### Dataset section:
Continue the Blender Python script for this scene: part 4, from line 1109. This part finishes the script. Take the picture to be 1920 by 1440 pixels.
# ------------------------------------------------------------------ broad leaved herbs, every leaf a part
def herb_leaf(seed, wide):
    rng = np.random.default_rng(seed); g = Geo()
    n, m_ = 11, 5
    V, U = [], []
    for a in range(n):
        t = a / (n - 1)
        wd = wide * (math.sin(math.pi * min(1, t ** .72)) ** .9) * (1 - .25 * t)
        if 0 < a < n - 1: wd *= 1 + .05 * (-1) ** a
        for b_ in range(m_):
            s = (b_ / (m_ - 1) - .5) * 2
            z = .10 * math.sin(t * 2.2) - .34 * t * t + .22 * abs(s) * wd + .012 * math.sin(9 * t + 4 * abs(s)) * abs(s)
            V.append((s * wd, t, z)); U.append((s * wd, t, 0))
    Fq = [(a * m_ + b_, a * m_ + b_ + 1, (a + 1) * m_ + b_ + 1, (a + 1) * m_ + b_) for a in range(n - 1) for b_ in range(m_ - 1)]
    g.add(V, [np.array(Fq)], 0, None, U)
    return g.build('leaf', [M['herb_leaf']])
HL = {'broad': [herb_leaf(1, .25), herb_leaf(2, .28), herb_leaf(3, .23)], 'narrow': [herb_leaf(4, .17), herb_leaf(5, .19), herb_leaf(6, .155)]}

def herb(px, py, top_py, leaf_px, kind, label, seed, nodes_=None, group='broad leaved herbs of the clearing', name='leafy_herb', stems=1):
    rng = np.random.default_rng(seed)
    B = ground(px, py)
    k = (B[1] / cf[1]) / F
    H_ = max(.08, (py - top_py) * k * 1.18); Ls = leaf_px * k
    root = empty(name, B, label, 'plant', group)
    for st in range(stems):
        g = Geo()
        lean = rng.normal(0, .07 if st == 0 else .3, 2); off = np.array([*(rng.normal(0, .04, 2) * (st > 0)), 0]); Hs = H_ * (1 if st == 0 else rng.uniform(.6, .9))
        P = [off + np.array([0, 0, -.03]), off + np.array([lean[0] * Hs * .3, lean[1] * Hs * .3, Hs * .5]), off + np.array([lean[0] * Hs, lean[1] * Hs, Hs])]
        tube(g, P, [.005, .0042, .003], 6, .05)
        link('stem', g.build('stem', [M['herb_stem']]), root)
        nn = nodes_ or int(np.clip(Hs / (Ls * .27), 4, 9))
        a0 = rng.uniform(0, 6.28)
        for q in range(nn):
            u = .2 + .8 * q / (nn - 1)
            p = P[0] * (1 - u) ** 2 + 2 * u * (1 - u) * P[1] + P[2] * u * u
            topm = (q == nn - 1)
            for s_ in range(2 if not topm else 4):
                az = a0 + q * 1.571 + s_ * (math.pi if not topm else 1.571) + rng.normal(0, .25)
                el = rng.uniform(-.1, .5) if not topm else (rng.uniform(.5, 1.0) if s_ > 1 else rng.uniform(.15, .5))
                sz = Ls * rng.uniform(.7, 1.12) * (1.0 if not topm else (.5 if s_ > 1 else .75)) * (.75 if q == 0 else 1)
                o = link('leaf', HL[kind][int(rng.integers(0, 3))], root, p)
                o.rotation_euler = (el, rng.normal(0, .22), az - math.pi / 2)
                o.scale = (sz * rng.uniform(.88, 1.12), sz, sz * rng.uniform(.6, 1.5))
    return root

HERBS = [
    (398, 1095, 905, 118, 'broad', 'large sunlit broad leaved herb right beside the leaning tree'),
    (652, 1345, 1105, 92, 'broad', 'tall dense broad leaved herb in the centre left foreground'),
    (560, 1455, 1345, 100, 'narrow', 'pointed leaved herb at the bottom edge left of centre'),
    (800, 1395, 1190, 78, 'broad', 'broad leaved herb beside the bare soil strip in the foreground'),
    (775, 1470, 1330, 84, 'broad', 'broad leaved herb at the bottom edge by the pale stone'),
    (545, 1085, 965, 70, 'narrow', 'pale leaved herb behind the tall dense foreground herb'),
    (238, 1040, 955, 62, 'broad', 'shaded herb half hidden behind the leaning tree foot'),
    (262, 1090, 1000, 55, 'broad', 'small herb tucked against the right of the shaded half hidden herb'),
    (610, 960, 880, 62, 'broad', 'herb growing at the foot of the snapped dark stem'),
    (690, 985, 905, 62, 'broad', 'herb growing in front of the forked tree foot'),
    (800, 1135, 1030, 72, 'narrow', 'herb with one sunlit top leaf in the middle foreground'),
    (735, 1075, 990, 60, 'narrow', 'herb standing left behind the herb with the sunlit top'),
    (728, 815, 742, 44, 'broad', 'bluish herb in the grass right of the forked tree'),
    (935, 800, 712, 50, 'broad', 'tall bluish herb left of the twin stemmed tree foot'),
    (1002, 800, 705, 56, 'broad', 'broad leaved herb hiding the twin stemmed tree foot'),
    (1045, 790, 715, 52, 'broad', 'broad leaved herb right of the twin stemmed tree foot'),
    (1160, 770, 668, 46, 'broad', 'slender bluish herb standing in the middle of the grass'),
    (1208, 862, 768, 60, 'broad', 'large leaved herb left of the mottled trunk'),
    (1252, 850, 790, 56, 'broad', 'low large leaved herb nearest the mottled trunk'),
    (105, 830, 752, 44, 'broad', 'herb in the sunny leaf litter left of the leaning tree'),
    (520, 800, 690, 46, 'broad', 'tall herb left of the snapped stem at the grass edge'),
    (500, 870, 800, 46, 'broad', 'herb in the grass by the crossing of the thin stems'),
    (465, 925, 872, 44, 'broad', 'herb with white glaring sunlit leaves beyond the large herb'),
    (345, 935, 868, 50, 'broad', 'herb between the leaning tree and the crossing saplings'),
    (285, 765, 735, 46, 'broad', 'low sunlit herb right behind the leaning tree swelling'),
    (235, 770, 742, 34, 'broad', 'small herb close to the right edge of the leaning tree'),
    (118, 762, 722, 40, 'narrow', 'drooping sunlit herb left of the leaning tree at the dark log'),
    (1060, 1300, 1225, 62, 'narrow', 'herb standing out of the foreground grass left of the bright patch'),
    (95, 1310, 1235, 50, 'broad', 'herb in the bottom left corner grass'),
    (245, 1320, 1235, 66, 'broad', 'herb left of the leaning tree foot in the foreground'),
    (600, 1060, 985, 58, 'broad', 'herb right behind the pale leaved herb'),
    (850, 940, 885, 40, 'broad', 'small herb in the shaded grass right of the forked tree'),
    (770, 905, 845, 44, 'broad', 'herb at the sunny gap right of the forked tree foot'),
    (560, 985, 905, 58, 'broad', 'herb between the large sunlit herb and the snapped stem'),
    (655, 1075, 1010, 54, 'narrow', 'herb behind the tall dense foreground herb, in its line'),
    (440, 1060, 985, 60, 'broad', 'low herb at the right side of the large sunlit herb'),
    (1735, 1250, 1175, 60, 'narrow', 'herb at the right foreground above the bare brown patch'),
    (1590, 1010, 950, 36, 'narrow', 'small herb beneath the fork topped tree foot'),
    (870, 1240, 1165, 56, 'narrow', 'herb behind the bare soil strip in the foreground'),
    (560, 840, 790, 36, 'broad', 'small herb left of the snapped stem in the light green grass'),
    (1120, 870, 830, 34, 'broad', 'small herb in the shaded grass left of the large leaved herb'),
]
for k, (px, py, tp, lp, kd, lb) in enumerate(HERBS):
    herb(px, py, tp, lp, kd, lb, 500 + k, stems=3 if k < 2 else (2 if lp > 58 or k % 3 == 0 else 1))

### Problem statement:
Copy out the whole listing exactly.

### Response to the task:
Continue the Blender Python script for this scene: part 4, from line 1109. This part finishes the script. Take the picture to be 1920 by 1440 pixels.
# ------------------------------------------------------------------ broad leaved herbs, every leaf a part
def herb_leaf(seed, wide):
    rng = np.random.default_rng(seed); g = Geo()
    n, m_ = 11, 5
    V, U = [], []
    for a in range(n):
        t = a / (n - 1)
        wd = wide * (math.sin(math.pi * min(1, t ** .72)) ** .9) * (1 - .25 * t)
        if 0 < a < n - 1: wd *= 1 + .05 * (-1) ** a
        for b_ in range(m_):
            s = (b_ / (m_ - 1) - .5) * 2
            z = .10 * math.sin(t * 2.2) - .34 * t * t + .22 * abs(s) * wd + .012 * math.sin(9 * t + 4 * abs(s)) * abs(s)
            V.append((s * wd, t, z)); U.append((s * wd, t, 0))
    Fq = [(a * m_ + b_, a * m_ + b_ + 1, (a + 1) * m_ + b_ + 1, (a + 1) * m_ + b_) for a in range(n - 1) for b_ in range(m_ - 1)]
    g.add(V, [np.array(Fq)], 0, None, U)
    return g.build('leaf', [M['herb_leaf']])
HL = {'broad': [herb_leaf(1, .25), herb_leaf(2, .28), herb_leaf(3, .23)], 'narrow': [herb_leaf(4, .17), herb_leaf(5, .19), herb_leaf(6, .155)]}

def herb(px, py, top_py, leaf_px, kind, label, seed, nodes_=None, group='broad leaved herbs of the clearing', name='leafy_herb', stems=1):
    rng = np.random.default_rng(seed)
    B = ground(px, py)
    k = (B[1] / cf[1]) / F
    H_ = max(.08, (py - top_py) * k * 1.18); Ls = leaf_px * k
    root = empty(name, B, label, 'plant', group)
    for st in range(stems):
        g = Geo()
        lean = rng.normal(0, .07 if st == 0 else .3, 2); off = np.array([*(rng.normal(0, .04, 2) * (st > 0)), 0]); Hs = H_ * (1 if st == 0 else rng.uniform(.6, .9))
        P = [off + np.array([0, 0, -.03]), off + np.array([lean[0] * Hs * .3, lean[1] * Hs * .3, Hs * .5]), off + np.array([lean[0] * Hs, lean[1] * Hs, Hs])]
        tube(g, P, [.005, .0042, .003], 6, .05)
        link('stem', g.build('stem', [M['herb_stem']]), root)
        nn = nodes_ or int(np.clip(Hs / (Ls * .27), 4, 9))
        a0 = rng.uniform(0, 6.28)
        for q in range(nn):
            u = .2 + .8 * q / (nn - 1)
            p = P[0] * (1 - u) ** 2 + 2 * u * (1 - u) * P[1] + P[2] * u * u
            topm = (q == nn - 1)
            for s_ in range(2 if not topm else 4):
                az = a0 + q * 1.571 + s_ * (math.pi if not topm else 1.571) + rng.normal(0, .25)
                el = rng.uniform(-.1, .5) if not topm else (rng.uniform(.5, 1.0) if s_ > 1 else rng.uniform(.15, .5))
                sz = Ls * rng.uniform(.7, 1.12) * (1.0 if not topm else (.5 if s_ > 1 else .75)) * (.75 if q == 0 else 1)
                o = link('leaf', HL[kind][int(rng.integers(0, 3))], root, p)
                o.rotation_euler = (el, rng.normal(0, .22), az - math.pi / 2)
                o.scale = (sz * rng.uniform(.88, 1.12), sz, sz * rng.uniform(.6, 1.5))
    return root

HERBS = [
    (398, 1095, 905, 118, 'broad', 'large sunlit broad leaved herb right beside the leaning tree'),
    (652, 1345, 1105, 92, 'broad', 'tall dense broad leaved herb in the centre left foreground'),
    (560, 1455, 1345, 100, 'narrow', 'pointed leaved herb at the bottom edge left of centre'),
    (800, 1395, 1190, 78, 'broad', 'broad leaved herb beside the bare soil strip in the foreground'),
    (775, 1470, 1330, 84, 'broad', 'broad leaved herb at the bottom edge by the pale stone'),
    (545, 1085, 965, 70, 'narrow', 'pale leaved herb behind the tall dense foreground herb'),
    (238, 1040, 955, 62, 'broad', 'shaded herb half hidden behind the leaning tree foot'),
    (262, 1090, 1000, 55, 'broad', 'small herb tucked against the right of the shaded half hidden herb'),
    (610, 960, 880, 62, 'broad', 'herb growing at the foot of the snapped dark stem'),
    (690, 985, 905, 62, 'broad', 'herb growing in front of the forked tree foot'),
    (800, 1135, 1030, 72, 'narrow', 'herb with one sunlit top leaf in the middle foreground'),
    (735, 1075, 990, 60, 'narrow', 'herb standing left behind the herb with the sunlit top'),
    (728, 815, 742, 44, 'broad', 'bluish herb in the grass right of the forked tree'),
    (935, 800, 712, 50, 'broad', 'tall bluish herb left of the twin stemmed tree foot'),
    (1002, 800, 705, 56, 'broad', 'broad leaved herb hiding the twin stemmed tree foot'),
    (1045, 790, 715, 52, 'broad', 'broad leaved herb right of the twin stemmed tree foot'),
    (1160, 770, 668, 46, 'broad', 'slender bluish herb standing in the middle of the grass'),
    (1208, 862, 768, 60, 'broad', 'large leaved herb left of the mottled trunk'),
    (1252, 850, 790, 56, 'broad', 'low large leaved herb nearest the mottled trunk'),
    (105, 830, 752, 44, 'broad', 'herb in the sunny leaf litter left of the leaning tree'),
    (520, 800, 690, 46, 'broad', 'tall herb left of the snapped stem at the grass edge'),
    (500, 870, 800, 46, 'broad', 'herb in the grass by the crossing of the thin stems'),
    (465, 925, 872, 44, 'broad', 'herb with white glaring sunlit leaves beyond the large herb'),
    (345, 935, 868, 50, 'broad', 'herb between the leaning tree and the crossing saplings'),
    (285, 765, 735, 46, 'broad', 'low sunlit herb right behind the leaning tree swelling'),
    (235, 770, 742, 34, 'broad', 'small herb close to the right edge of the leaning tree'),
    (118, 762, 722, 40, 'narrow', 'drooping sunlit herb left of the leaning tree at the dark log'),
    (1060, 1300, 1225, 62, 'narrow', 'herb standing out of the foreground grass left of the bright patch'),
    (95, 1310, 1235, 50, 'broad', 'herb in the bottom left corner grass'),
    (245, 1320, 1235, 66, 'broad', 'herb left of the leaning tree foot in the foreground'),
    (600, 1060, 985, 58, 'broad', 'herb right behind the pale leaved herb'),
    (850, 940, 885, 40, 'broad', 'small herb in the shaded grass right of the forked tree'),
    (770, 905, 845, 44, 'broad', 'herb at the sunny gap right of the forked tree foot'),
    (560, 985, 905, 58, 'broad', 'herb between the large sunlit herb and the snapped stem'),
    (655, 1075, 1010, 54, 'narrow', 'herb behind the tall dense foreground herb, in its line'),
    (440, 1060, 985, 60, 'broad', 'low herb at the right side of the large sunlit herb'),
    (1735, 1250, 1175, 60, 'narrow', 'herb at the right foreground above the bare brown patch'),
    (1590, 1010, 950, 36, 'narrow', 'small herb beneath the fork topped tree foot'),
    (870, 1240, 1165, 56, 'narrow', 'herb behind the bare soil strip in the foreground'),
    (560, 840, 790, 36, 'broad', 'small herb left of the snapped stem in the light green grass'),
    (1120, 870, 830, 34, 'broad', 'small herb in the shaded grass left of the large leaved herb'),
]
for k, (px, py, tp, lp, kd, lb) in enumerate(HERBS):
    herb(px, py, tp, lp, kd, lb, 500 + k, stems=3 if k < 2 else (2 if lp > 58 or k % 3 == 0 else 1))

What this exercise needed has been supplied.